# start of DATA SHOWN

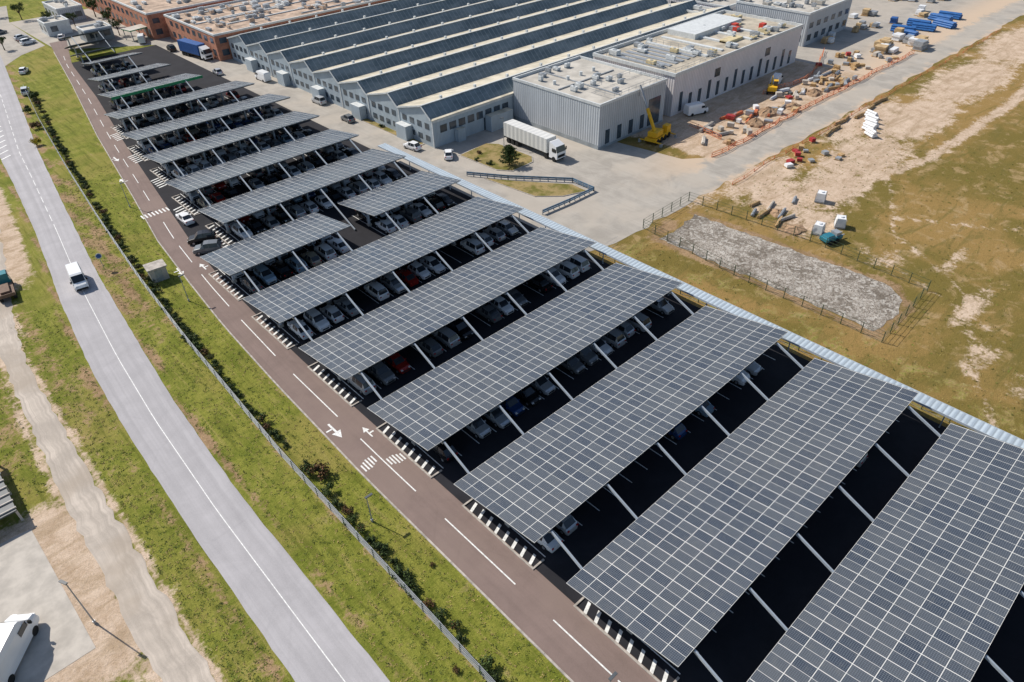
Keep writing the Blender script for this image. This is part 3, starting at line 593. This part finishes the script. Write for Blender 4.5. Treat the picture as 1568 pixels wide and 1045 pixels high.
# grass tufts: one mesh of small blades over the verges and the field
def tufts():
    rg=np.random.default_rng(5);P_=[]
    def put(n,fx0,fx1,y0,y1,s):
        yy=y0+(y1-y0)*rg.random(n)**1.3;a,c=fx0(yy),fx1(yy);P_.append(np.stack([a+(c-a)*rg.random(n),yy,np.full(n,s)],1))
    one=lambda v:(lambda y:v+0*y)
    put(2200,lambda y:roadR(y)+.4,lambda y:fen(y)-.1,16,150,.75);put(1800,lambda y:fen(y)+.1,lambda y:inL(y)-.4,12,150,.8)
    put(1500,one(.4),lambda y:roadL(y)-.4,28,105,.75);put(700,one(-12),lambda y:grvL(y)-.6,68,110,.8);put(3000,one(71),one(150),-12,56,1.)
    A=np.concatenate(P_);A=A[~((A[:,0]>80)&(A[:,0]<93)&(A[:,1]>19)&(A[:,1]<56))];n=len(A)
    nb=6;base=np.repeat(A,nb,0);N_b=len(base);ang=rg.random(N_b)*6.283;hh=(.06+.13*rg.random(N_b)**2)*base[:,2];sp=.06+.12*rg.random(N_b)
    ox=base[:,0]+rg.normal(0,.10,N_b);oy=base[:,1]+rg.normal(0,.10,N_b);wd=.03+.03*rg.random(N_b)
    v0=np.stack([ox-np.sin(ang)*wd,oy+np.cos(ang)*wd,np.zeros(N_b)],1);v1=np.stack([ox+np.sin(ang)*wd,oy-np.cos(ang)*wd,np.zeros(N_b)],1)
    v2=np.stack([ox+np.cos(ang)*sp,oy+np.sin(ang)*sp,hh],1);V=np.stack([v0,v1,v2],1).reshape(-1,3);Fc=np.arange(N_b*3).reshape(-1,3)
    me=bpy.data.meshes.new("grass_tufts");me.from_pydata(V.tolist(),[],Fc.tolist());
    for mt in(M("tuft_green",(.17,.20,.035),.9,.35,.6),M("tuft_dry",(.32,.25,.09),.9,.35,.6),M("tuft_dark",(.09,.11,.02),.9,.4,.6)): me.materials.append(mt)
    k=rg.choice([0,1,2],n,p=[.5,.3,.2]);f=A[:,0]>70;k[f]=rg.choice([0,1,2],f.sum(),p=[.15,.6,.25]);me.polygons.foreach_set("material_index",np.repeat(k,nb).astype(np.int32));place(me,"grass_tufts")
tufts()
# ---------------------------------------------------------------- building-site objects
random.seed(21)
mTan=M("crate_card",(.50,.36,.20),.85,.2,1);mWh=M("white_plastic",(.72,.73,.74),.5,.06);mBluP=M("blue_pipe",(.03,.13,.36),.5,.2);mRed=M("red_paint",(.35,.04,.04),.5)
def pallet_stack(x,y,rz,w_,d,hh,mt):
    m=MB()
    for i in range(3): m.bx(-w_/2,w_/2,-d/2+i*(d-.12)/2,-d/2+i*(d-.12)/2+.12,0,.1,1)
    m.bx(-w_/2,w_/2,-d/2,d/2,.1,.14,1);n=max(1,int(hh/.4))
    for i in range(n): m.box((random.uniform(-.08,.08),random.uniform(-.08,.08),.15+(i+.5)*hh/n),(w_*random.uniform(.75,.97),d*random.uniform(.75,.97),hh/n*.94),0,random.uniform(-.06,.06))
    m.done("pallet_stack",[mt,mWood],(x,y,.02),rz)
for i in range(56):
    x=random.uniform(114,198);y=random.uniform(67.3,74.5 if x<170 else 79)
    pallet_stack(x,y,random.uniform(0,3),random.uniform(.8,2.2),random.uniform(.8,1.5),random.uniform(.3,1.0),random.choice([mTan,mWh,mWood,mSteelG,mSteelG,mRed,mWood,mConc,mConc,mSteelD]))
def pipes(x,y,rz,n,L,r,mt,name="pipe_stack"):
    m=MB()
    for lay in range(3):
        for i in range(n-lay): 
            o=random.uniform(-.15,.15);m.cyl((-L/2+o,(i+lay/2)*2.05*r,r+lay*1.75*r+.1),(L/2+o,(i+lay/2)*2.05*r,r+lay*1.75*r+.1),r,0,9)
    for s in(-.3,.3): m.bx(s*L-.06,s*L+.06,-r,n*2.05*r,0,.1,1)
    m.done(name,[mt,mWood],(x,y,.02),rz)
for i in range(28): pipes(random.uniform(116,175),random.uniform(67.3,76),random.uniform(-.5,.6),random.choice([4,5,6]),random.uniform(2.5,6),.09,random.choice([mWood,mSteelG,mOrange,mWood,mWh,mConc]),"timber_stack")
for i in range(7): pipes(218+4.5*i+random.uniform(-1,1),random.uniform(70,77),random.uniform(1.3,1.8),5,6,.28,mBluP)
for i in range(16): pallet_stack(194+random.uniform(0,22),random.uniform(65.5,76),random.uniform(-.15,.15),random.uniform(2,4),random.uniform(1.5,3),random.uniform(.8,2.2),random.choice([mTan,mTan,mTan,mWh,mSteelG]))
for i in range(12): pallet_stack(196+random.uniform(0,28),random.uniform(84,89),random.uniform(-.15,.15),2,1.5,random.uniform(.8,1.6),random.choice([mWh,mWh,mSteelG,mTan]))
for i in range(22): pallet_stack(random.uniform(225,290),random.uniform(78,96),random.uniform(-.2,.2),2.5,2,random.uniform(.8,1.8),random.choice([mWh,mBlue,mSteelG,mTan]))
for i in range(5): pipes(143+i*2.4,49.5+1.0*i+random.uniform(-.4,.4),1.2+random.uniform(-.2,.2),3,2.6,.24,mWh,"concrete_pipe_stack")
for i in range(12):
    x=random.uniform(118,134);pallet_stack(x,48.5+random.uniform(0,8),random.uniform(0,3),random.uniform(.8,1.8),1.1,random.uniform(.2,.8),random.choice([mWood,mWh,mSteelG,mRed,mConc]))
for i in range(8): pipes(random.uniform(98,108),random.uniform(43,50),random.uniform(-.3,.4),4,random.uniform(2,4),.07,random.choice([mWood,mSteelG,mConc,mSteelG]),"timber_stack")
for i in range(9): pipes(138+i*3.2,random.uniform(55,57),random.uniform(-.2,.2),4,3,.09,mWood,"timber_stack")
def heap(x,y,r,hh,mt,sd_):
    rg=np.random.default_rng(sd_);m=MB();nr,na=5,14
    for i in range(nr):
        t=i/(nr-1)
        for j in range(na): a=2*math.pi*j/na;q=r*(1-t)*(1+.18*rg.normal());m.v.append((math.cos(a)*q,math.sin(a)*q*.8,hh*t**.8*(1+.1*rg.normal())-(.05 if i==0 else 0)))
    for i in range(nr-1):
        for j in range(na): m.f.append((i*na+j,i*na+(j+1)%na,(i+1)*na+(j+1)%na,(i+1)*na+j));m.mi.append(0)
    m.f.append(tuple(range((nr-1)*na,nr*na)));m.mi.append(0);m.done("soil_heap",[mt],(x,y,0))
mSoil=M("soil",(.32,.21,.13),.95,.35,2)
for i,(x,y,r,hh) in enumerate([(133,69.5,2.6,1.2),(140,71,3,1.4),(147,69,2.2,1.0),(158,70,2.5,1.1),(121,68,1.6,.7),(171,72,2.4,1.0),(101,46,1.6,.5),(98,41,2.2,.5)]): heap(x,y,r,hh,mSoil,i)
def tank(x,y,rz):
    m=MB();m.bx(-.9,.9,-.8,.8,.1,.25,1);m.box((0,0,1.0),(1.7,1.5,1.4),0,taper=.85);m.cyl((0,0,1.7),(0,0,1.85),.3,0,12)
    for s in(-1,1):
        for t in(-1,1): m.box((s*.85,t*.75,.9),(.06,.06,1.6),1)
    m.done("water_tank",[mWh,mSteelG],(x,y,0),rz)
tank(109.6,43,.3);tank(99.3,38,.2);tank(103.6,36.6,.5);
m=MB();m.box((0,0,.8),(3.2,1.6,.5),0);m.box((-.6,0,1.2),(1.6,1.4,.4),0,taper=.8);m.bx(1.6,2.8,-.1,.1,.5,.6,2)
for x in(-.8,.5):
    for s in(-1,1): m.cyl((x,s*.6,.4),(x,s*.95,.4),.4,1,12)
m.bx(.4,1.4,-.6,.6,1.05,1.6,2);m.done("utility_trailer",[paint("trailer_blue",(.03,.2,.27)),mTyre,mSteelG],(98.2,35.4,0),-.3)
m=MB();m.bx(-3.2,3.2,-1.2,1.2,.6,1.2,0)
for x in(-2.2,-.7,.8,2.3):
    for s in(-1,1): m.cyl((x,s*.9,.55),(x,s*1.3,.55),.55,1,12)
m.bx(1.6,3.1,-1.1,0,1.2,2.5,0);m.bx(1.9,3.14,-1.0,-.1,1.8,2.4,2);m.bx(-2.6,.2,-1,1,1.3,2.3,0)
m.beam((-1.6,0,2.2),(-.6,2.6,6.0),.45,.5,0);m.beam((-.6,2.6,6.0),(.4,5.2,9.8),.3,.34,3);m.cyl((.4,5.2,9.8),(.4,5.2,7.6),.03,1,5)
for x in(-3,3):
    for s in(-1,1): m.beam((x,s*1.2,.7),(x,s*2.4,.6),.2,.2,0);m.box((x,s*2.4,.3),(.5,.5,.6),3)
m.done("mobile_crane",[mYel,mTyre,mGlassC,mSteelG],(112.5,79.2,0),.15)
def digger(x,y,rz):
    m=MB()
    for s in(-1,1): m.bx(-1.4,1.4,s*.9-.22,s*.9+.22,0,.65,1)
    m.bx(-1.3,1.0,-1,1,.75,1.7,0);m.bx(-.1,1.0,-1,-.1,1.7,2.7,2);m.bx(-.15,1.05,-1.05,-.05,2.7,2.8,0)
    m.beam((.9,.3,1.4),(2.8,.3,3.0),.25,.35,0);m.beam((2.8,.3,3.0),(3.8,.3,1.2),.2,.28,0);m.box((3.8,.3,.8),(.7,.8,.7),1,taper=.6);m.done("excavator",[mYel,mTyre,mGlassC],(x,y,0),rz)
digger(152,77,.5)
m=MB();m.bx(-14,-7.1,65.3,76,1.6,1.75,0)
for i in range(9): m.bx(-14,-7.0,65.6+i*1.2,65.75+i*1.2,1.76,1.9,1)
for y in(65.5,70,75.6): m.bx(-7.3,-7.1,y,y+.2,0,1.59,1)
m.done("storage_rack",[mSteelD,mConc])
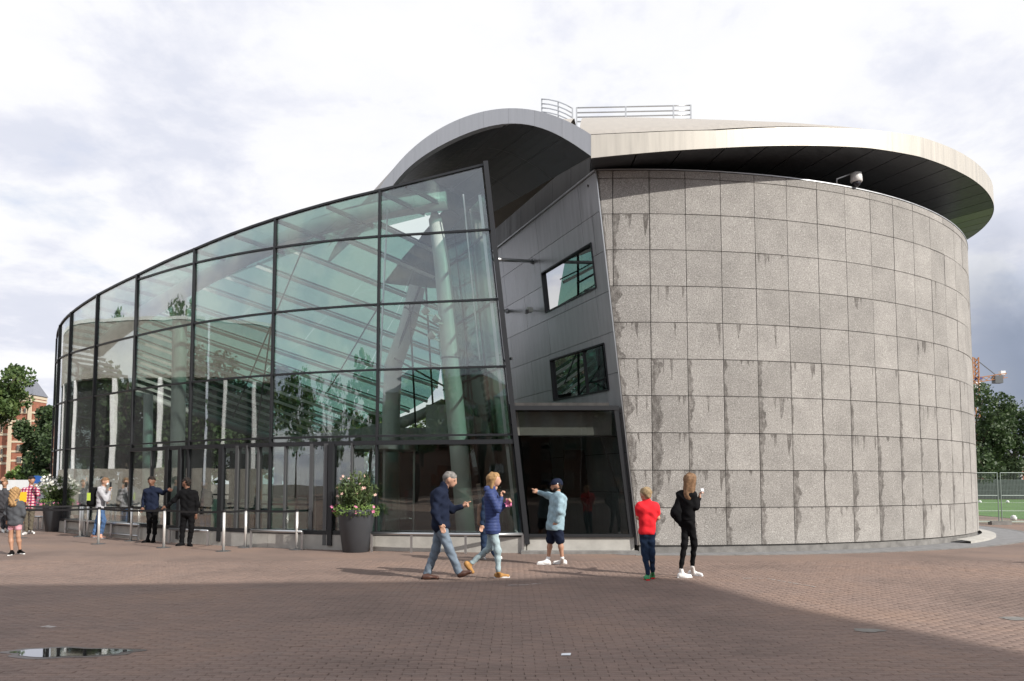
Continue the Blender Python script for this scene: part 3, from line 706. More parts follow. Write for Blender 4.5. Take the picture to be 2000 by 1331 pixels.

# end of DATA SHOWN

> [EXERCISE OBJECTIVE]: Pull out all lines from the entries above in which the word "script" appears.

> [ANSWER TO THIS PROBLEM]:
Keep writing the Blender script for this image. This is part 3, starting at line 593. This part finishes the script. Write for Blender 4.5. Treat the picture as 1568 pixels wide and 1045 pixels high.
Continue the Blender Python script for this scene: part 3, from line 706. More parts follow. Write for Blender 4.5. Take the picture to be 2000 by 1331 pixels.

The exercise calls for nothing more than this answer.